PROBLEM TO WORK ON> Exactly repeat the lines starting at the one that holds "Generate a Blender" and ending at the one that holds "COL = scene.collection". Both end lines count; leave out everything else.

PROVIDED ENTRIES>
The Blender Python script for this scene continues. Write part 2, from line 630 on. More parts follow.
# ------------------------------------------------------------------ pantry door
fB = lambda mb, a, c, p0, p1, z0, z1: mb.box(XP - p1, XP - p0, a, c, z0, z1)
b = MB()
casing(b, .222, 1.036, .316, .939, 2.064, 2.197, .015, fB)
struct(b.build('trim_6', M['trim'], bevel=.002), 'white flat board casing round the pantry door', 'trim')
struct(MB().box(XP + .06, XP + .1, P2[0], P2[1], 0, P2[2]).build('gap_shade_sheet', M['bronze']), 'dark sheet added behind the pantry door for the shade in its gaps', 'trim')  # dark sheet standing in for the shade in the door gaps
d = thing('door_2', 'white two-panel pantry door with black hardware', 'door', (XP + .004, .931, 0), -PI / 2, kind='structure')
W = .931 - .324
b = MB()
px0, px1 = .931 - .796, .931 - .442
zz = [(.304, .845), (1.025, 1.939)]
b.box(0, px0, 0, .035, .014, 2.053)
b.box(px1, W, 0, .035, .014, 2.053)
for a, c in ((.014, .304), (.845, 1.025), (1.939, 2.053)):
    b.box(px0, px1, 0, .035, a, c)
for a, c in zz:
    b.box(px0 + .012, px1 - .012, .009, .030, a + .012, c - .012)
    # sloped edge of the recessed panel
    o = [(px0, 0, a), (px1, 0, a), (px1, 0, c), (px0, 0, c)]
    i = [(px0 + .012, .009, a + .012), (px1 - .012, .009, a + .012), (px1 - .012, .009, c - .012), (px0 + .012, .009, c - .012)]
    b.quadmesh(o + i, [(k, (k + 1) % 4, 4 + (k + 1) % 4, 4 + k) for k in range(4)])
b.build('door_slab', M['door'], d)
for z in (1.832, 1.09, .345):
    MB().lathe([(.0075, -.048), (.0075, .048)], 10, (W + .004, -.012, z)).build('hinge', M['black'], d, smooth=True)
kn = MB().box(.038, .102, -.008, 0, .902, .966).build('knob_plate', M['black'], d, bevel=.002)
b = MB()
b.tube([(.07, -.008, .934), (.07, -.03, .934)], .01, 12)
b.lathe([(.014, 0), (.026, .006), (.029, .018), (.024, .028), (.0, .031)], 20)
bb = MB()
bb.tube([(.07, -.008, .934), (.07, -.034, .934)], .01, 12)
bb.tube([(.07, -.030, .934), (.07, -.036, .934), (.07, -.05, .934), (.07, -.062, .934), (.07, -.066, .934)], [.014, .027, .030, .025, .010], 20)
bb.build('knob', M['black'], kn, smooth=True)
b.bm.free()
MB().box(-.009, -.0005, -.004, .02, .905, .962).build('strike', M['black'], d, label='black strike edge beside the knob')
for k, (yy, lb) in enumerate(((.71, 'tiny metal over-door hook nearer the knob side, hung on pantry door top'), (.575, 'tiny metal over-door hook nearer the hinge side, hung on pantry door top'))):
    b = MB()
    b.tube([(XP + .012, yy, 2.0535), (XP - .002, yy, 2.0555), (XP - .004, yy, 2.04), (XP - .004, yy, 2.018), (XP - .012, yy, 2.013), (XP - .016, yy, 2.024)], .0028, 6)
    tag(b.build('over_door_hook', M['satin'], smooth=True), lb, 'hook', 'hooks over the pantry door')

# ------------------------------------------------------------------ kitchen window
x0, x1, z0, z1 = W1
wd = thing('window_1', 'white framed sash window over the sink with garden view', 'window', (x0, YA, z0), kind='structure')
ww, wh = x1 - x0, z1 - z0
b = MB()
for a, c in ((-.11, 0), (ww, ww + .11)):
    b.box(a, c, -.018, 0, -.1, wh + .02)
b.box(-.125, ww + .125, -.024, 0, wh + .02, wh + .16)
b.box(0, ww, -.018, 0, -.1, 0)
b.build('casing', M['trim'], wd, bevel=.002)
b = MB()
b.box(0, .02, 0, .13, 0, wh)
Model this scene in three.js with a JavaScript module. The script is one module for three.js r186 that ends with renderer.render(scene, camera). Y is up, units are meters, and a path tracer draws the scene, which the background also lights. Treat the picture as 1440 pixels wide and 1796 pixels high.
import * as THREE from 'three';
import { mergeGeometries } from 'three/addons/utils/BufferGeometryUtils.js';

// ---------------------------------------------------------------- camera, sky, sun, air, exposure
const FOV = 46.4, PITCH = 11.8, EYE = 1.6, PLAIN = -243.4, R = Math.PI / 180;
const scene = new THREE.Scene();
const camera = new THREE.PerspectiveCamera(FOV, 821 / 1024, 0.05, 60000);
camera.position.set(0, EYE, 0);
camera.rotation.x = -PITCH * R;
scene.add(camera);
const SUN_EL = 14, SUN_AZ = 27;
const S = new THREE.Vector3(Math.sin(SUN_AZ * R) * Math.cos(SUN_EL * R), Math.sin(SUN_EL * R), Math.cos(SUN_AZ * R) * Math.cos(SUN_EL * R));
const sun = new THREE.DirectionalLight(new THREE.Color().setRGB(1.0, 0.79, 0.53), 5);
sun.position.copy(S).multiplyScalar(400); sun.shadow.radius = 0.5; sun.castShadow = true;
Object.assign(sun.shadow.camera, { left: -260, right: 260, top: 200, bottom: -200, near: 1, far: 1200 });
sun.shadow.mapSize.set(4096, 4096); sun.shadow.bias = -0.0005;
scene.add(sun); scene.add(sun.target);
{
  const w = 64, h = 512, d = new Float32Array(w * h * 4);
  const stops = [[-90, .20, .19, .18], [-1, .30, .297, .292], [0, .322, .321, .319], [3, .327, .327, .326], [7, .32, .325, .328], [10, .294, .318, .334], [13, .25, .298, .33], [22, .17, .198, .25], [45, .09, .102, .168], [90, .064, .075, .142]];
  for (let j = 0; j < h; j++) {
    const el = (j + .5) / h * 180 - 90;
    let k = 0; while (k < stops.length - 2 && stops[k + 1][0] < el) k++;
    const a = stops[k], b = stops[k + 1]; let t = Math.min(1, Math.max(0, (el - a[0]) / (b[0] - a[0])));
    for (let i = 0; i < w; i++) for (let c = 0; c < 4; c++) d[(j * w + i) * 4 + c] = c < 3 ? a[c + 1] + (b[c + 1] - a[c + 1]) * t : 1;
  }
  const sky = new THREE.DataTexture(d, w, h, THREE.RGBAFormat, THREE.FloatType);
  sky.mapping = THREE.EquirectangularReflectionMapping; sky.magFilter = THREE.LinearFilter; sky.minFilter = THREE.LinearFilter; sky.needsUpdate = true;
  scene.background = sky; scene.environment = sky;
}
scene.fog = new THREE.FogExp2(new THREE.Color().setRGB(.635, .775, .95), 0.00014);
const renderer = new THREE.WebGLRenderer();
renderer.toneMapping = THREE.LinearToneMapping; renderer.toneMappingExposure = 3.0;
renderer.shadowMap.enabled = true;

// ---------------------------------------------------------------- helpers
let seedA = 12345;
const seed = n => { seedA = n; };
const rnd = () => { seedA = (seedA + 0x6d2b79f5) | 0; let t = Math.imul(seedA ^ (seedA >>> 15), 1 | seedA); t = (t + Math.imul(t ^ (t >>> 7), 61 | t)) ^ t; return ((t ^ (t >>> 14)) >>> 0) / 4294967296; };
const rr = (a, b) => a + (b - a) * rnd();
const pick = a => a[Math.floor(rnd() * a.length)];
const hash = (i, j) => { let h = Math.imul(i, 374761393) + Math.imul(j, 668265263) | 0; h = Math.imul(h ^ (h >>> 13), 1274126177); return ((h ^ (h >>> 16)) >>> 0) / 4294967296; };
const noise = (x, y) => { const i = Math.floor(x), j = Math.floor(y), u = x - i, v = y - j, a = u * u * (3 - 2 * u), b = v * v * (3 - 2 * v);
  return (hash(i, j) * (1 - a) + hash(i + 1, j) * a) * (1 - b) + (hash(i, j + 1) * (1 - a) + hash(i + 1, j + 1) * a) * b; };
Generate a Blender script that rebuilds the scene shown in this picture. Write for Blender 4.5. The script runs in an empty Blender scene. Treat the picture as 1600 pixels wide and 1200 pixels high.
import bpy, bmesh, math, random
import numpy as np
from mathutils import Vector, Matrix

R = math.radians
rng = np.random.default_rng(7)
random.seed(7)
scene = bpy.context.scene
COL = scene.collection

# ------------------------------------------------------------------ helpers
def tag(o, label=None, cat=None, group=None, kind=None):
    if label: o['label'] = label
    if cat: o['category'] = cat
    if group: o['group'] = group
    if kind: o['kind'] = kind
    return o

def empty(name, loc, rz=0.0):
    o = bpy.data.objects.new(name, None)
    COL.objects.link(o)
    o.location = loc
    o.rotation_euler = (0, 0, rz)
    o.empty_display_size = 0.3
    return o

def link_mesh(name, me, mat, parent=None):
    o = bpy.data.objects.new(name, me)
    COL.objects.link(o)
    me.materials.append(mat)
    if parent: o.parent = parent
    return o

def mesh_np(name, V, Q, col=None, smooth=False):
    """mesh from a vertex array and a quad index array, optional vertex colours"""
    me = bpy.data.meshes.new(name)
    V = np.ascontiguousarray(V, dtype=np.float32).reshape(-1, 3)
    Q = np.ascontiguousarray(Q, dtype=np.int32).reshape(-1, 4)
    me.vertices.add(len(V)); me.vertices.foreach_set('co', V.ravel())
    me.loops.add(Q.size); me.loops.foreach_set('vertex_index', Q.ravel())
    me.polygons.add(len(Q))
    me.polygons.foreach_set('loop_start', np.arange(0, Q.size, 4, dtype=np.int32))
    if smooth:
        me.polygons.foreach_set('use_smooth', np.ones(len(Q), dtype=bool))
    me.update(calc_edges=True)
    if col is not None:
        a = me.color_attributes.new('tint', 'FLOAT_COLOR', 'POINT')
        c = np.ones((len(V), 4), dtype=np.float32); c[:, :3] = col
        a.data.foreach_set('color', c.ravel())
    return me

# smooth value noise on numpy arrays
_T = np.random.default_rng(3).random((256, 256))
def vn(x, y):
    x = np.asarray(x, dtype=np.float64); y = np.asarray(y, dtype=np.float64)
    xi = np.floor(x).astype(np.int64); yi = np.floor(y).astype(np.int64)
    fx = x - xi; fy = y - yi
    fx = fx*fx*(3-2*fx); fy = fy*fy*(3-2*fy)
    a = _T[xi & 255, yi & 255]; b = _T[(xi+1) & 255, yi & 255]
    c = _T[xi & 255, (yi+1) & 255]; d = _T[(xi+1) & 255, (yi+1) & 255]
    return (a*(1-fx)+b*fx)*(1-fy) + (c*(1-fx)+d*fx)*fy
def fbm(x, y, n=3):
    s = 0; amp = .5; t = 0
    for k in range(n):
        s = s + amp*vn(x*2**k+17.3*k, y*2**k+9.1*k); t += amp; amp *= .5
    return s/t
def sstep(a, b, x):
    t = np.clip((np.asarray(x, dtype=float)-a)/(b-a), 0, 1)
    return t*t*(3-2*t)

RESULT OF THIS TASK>
Generate a Blender script that rebuilds the scene shown in this picture. Write for Blender 4.5. The script runs in an empty Blender scene. Treat the picture as 1600 pixels wide and 1200 pixels high.
import bpy, bmesh, math, random
import numpy as np
from mathutils import Vector, Matrix

R = math.radians
rng = np.random.default_rng(7)
random.seed(7)
scene = bpy.context.scene
COL = scene.collection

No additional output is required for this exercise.